- Aim of the task -
Report how many lines hold the word "file"; give nothing but the number.

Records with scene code
►

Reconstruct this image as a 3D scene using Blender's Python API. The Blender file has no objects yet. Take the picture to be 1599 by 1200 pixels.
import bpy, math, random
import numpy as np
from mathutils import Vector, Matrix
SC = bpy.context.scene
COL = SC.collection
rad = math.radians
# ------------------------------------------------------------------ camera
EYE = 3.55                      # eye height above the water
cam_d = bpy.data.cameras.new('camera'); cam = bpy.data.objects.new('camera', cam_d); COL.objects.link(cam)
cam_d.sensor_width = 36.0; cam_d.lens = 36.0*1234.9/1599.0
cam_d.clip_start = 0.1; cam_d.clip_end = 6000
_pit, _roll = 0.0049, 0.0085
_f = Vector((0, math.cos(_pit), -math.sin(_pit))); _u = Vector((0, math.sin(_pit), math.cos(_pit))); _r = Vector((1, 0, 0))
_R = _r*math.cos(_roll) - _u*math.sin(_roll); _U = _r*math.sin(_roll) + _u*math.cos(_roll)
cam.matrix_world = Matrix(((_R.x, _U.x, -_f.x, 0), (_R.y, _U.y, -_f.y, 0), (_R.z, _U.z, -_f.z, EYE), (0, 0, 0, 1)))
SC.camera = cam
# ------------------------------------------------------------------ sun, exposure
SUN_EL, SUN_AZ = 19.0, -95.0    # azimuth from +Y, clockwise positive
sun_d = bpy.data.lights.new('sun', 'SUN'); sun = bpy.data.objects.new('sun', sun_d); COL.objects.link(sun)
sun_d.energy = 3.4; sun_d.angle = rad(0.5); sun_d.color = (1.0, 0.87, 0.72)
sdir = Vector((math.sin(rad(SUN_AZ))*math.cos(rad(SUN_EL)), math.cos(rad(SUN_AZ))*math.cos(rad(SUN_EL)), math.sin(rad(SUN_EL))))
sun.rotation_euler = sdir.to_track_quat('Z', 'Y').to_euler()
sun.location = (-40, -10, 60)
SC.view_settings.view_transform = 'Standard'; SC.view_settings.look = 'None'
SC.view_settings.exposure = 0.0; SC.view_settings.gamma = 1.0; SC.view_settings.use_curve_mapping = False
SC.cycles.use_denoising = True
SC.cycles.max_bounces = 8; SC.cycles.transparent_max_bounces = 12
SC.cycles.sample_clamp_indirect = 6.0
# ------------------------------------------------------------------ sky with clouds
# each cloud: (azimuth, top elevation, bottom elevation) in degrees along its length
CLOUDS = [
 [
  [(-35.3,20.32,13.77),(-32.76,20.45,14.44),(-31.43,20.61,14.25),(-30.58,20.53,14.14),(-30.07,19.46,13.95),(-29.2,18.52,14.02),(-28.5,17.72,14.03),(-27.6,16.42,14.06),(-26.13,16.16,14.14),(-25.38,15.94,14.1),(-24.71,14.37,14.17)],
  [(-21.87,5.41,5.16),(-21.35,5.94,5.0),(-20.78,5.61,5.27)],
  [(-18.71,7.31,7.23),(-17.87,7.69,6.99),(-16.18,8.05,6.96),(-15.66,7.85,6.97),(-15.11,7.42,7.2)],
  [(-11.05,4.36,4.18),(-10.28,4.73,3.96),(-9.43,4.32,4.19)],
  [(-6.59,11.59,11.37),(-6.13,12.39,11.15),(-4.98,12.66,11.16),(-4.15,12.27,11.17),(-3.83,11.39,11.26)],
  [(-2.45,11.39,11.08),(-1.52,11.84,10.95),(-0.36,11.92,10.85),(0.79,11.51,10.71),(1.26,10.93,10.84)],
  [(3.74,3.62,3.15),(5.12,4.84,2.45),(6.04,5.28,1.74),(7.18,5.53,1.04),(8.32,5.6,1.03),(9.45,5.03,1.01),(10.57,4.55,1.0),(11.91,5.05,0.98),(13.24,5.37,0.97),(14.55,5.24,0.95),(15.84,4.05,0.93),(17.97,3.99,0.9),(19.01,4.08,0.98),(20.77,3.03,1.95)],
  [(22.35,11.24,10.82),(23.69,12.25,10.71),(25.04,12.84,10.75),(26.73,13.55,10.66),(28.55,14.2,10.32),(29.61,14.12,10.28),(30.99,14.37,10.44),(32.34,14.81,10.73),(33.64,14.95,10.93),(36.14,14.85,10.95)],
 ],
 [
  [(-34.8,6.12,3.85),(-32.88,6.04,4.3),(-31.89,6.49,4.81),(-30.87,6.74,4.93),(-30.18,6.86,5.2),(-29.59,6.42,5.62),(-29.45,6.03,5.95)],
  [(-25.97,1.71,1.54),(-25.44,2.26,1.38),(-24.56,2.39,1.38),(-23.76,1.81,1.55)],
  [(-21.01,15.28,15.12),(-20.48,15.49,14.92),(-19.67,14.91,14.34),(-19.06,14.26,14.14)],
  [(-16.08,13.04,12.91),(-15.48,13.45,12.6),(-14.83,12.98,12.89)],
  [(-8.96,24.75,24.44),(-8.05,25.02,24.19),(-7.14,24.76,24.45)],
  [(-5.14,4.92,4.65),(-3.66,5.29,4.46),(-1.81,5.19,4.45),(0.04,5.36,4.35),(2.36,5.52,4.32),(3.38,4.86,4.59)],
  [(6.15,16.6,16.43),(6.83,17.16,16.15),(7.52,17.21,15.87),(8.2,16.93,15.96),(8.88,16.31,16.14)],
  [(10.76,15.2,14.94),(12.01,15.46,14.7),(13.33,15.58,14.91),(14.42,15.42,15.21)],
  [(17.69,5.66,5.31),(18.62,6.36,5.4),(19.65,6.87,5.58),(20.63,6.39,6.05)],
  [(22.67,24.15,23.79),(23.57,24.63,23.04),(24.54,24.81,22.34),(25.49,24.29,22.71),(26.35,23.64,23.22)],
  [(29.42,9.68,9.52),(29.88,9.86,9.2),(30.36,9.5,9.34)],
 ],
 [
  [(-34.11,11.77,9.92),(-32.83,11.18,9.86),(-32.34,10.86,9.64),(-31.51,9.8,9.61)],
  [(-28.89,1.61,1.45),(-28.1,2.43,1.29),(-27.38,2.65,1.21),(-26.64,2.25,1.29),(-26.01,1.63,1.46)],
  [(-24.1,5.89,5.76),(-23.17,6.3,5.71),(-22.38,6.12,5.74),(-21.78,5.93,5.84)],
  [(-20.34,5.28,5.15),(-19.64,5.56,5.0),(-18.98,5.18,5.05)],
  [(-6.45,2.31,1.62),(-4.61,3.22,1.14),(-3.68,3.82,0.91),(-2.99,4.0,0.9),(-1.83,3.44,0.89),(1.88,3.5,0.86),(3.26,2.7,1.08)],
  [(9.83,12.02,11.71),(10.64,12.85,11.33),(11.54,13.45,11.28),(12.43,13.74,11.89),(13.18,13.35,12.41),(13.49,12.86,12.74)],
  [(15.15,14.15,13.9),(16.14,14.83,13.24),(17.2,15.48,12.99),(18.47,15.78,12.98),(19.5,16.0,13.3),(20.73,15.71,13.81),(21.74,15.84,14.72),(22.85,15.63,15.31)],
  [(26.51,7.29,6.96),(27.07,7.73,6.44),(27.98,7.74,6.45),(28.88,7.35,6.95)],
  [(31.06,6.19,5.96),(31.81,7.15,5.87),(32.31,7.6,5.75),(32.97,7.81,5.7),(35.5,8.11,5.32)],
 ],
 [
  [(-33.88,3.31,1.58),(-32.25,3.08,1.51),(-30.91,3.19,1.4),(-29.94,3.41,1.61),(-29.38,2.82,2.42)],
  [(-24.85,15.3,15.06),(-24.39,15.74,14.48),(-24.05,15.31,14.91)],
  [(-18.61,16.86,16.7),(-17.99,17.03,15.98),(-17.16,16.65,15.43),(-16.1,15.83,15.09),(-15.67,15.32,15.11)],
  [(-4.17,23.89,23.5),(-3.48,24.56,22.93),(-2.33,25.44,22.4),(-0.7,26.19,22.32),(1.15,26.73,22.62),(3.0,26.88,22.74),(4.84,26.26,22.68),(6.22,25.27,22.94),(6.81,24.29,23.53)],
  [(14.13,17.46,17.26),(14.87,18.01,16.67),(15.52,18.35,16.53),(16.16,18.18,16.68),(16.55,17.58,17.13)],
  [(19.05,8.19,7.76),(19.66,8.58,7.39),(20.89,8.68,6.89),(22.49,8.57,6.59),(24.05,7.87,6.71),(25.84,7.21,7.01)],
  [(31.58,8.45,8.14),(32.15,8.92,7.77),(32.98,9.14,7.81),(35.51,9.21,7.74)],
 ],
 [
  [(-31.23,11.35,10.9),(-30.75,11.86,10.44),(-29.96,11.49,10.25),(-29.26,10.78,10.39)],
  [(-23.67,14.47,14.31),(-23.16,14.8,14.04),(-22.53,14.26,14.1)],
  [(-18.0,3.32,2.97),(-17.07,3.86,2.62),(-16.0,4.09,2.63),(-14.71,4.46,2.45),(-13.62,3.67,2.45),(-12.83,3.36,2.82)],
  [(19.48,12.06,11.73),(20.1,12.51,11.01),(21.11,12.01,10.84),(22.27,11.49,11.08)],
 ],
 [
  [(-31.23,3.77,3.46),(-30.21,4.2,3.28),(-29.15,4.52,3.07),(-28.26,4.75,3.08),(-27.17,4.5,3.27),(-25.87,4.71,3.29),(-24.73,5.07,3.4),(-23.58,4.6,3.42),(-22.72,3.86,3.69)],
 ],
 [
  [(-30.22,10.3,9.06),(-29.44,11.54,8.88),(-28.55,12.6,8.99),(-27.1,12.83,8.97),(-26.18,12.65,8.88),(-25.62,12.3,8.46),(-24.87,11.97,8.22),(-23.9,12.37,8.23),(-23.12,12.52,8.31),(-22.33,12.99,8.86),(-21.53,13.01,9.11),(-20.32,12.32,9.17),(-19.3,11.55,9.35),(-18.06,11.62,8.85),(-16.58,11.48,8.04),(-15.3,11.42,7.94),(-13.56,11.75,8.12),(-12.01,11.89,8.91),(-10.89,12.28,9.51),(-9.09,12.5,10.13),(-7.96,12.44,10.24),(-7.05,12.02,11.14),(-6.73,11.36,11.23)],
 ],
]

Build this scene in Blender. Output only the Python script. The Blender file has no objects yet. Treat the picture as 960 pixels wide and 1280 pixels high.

◄

- Task answer -
2